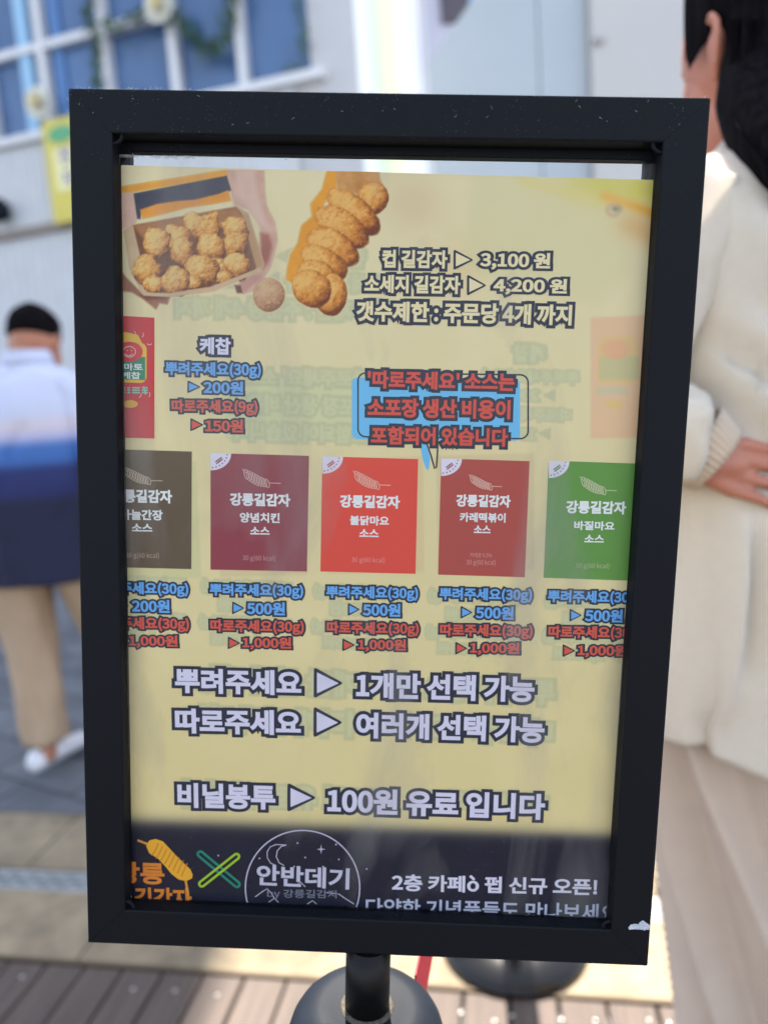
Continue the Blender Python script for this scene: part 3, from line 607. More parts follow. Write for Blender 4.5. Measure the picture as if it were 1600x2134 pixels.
def paint_box(px, py, u, v):
    x, y = (px - 230) * 2.667, (py - 320) * 2.667; rgb = paper_base(px, py); al = np.zeros(px.shape)
    def P(pts, c, s=4, nz=8, seed=1):
        nonlocal rgb, al; rgb, al = pic_poly(rgb, al, x, y, pts, c, s, nz, seed)
    P([(20, 190), (660, 88), (668, 125), (20, 232)], (233, 160, 48), 5)
    P([(645, 88), (855, 84), (858, 200), (868, 290), (915, 385), (930, 480), (912, 560), (890, 630), (850, 700), (800, 760), (745, 778), (722, 745), (770, 690), (835, 640), (850, 560), (830, 400), (770, 310), (690, 290), (668, 200)], (214, 168, 146), 7, 14, 3)
    P([(700, 88), (800, 86), (815, 220), (850, 330), (880, 420), (830, 400), (760, 300), (700, 220)], (230, 190, 168), 16, 8, 4)
    P([(835, 440), (880, 450), (900, 520), (880, 600), (850, 640), (835, 560)], (176, 102, 82), 12, 14, 5)
    P([(700, 735), (790, 665), (830, 650), (845, 690), (780, 740), (740, 778), (715, 765)], (206, 150, 134), 6, 10, 6)
    P([(690, 730), (725, 735), (735, 775), (705, 775)], (120, 72, 52), 6)
    P([(20, 215), (132, 215), (150, 360), (135, 400), (62, 420), (20, 420)], (222, 180, 158), 6, 10, 7)
    P([(20, 600), (90, 690), (180, 780), (335, 790), (318, 838), (275, 832), (255, 866), (180, 806), (120, 770), (20, 760)], (160, 98, 68), 6, 20, 8)
    P([(150, 780), (330, 792), (300, 812), (200, 812)], (120, 70, 48), 8, 10, 8)
    P([(130, 222), (648, 123), (673, 205), (560, 245), (440, 262), (360, 275), (250, 300), (172, 325), (168, 365), (150, 362)], (66, 64, 78), 4, 10, 9)
    P([(165, 312), (260, 280), (380, 262), (470, 258), (540, 238), (600, 225), (655, 203), (672, 262), (560, 282), (430, 300), (300, 335), (180, 362)], (234, 152, 46), 5, 10, 10)
    P([(75, 430), (128, 395), (700, 292), (768, 332), (858, 615), (836, 664), (575, 760), (340, 795), (180, 785), (110, 640)], (206, 166, 126), 4, 10, 11)
    P([(128, 402), (700, 300), (742, 345), (826, 610), (800, 650), (560, 738), (330, 775), (205, 768), (150, 640)], (124, 76, 42), 5, 16, 12)
    P([(128, 402), (700, 300), (735, 345), (700, 420), (470, 400), (300, 430), (190, 480)], (176, 118, 70), 9, 14, 13)
    P([(730, 330), (768, 345), (848, 615), (815, 645), (790, 560)], (196, 150, 104), 6, 8, 14)
    P([(78, 432), (128, 402), (165, 560), (200, 700), (205, 768), (180, 780), (112, 640)], (214, 180, 140), 5, 8, 15)
    dark = [(320, 610, 90, 60), (470, 560, 70, 60), (640, 560, 60, 60), (480, 700, 90, 50), (590, 640, 60, 60), (330, 640, 60, 60)]
    for k, (a, b, c, d) in enumerate(dark): rgb, al = shade_ell(rgb, al, x, y, a, b, c, d, 0, (104, 62, 34), (120, 74, 42), (80, 46, 26), 20 + k, .2)
    pots = [(470, 395, 62, 58, .2), (545, 415, 66, 85, .1), (690, 418, 68, 66, .5), (700, 492, 76, 66, -.2), (372, 468, 70, 66, 0), (258, 505, 72, 92, .15), (560, 515, 70, 76, 0), (402, 548, 62, 72, .1), (592, 640, 58, 50, 0), (200, 640, 76, 80, -.5), (628, 686, 52, 36, 0), (714, 626, 70, 68, 0), (514, 648, 76, 88, -.2), (245, 722, 60, 50, 0), (455, 715, 50, 36, 0), (366, 706, 74, 76, 0)]
    for k, (a, b, c, d, r_) in enumerate(pots): c *= 1.1; d *= 1.08; rgb, al = shade_ell(rgb, al, x, y, a, b, c, d, r_, (212, 138, 54), (246, 198, 120), (108, 52, 14), 40 + k * 3, .4)
    P([(180, 772), (330, 776), (560, 740), (826, 636), (842, 652), (575, 766), (340, 798), (186, 790)], (214, 178, 138), 4, 8, 16)
    rgb, al = shade_ell(rgb, al, x, y, 882, 785, 88, 94, 0, (196, 142, 98), (220, 176, 132), (150, 98, 58), 91, .05, .8)
    return rgb, al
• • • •
Requirement: Pictures excluded, quote all the data above exactly.

Answer:
Continue the Blender Python script for this scene: part 3, from line 607. More parts follow. Write for Blender 4.5. Measure the picture as if it were 1600x2134 pixels.
def paint_box(px, py, u, v):
    x, y = (px - 230) * 2.667, (py - 320) * 2.667; rgb = paper_base(px, py); al = np.zeros(px.shape)
    def P(pts, c, s=4, nz=8, seed=1):
        nonlocal rgb, al; rgb, al = pic_poly(rgb, al, x, y, pts, c, s, nz, seed)
    P([(20, 190), (660, 88), (668, 125), (20, 232)], (233, 160, 48), 5)
    P([(645, 88), (855, 84), (858, 200), (868, 290), (915, 385), (930, 480), (912, 560), (890, 630), (850, 700), (800, 760), (745, 778), (722, 745), (770, 690), (835, 640), (850, 560), (830, 400), (770, 310), (690, 290), (668, 200)], (214, 168, 146), 7, 14, 3)
    P([(700, 88), (800, 86), (815, 220), (850, 330), (880, 420), (830, 400), (760, 300), (700, 220)], (230, 190, 168), 16, 8, 4)
    P([(835, 440), (880, 450), (900, 520), (880, 600), (850, 640), (835, 560)], (176, 102, 82), 12, 14, 5)
    P([(700, 735), (790, 665), (830, 650), (845, 690), (780, 740), (740, 778), (715, 765)], (206, 150, 134), 6, 10, 6)
    P([(690, 730), (725, 735), (735, 775), (705, 775)], (120, 72, 52), 6)
    P([(20, 215), (132, 215), (150, 360), (135, 400), (62, 420), (20, 420)], (222, 180, 158), 6, 10, 7)
    P([(20, 600), (90, 690), (180, 780), (335, 790), (318, 838), (275, 832), (255, 866), (180, 806), (120, 770), (20, 760)], (160, 98, 68), 6, 20, 8)
    P([(150, 780), (330, 792), (300, 812), (200, 812)], (120, 70, 48), 8, 10, 8)
    P([(130, 222), (648, 123), (673, 205), (560, 245), (440, 262), (360, 275), (250, 300), (172, 325), (168, 365), (150, 362)], (66, 64, 78), 4, 10, 9)
    P([(165, 312), (260, 280), (380, 262), (470, 258), (540, 238), (600, 225), (655, 203), (672, 262), (560, 282), (430, 300), (300, 335), (180, 362)], (234, 152, 46), 5, 10, 10)
    P([(75, 430), (128, 395), (700, 292), (768, 332), (858, 615), (836, 664), (575, 760), (340, 795), (180, 785), (110, 640)], (206, 166, 126), 4, 10, 11)
    P([(128, 402), (700, 300), (742, 345), (826, 610), (800, 650), (560, 738), (330, 775), (205, 768), (150, 640)], (124, 76, 42), 5, 16, 12)
    P([(128, 402), (700, 300), (735, 345), (700, 420), (470, 400), (300, 430), (190, 480)], (176, 118, 70), 9, 14, 13)
    P([(730, 330), (768, 345), (848, 615), (815, 645), (790, 560)], (196, 150, 104), 6, 8, 14)
    P([(78, 432), (128, 402), (165, 560), (200, 700), (205, 768), (180, 780), (112, 640)], (214, 180, 140), 5, 8, 15)
    dark = [(320, 610, 90, 60), (470, 560, 70, 60), (640, 560, 60, 60), (480, 700, 90, 50), (590, 640, 60, 60), (330, 640, 60, 60)]
    for k, (a, b, c, d) in enumerate(dark): rgb, al = shade_ell(rgb, al, x, y, a, b, c, d, 0, (104, 62, 34), (120, 74, 42), (80, 46, 26), 20 + k, .2)
    pots = [(470, 395, 62, 58, .2), (545, 415, 66, 85, .1), (690, 418, 68, 66, .5), (700, 492, 76, 66, -.2), (372, 468, 70, 66, 0), (258, 505, 72, 92, .15), (560, 515, 70, 76, 0), (402, 548, 62, 72, .1), (592, 640, 58, 50, 0), (200, 640, 76, 80, -.5), (628, 686, 52, 36, 0), (714, 626, 70, 68, 0), (514, 648, 76, 88, -.2), (245, 722, 60, 50, 0), (455, 715, 50, 36, 0), (366, 706, 74, 76, 0)]
    for k, (a, b, c, d, r_) in enumerate(pots): c *= 1.1; d *= 1.08; rgb, al = shade_ell(rgb, al, x, y, a, b, c, d, r_, (212, 138, 54), (246, 198, 120), (108, 52, 14), 40 + k * 3, .4)
    P([(180, 772), (330, 776), (560, 740), (826, 636), (842, 652), (575, 766), (340, 798), (186, 790)], (214, 178, 138), 4, 8, 16)
    rgb, al = shade_ell(rgb, al, x, y, 882, 785, 88, 94, 0, (196, 142, 98), (220, 176, 132), (150, 98, 58), 91, .05, .8)
    return rgb, al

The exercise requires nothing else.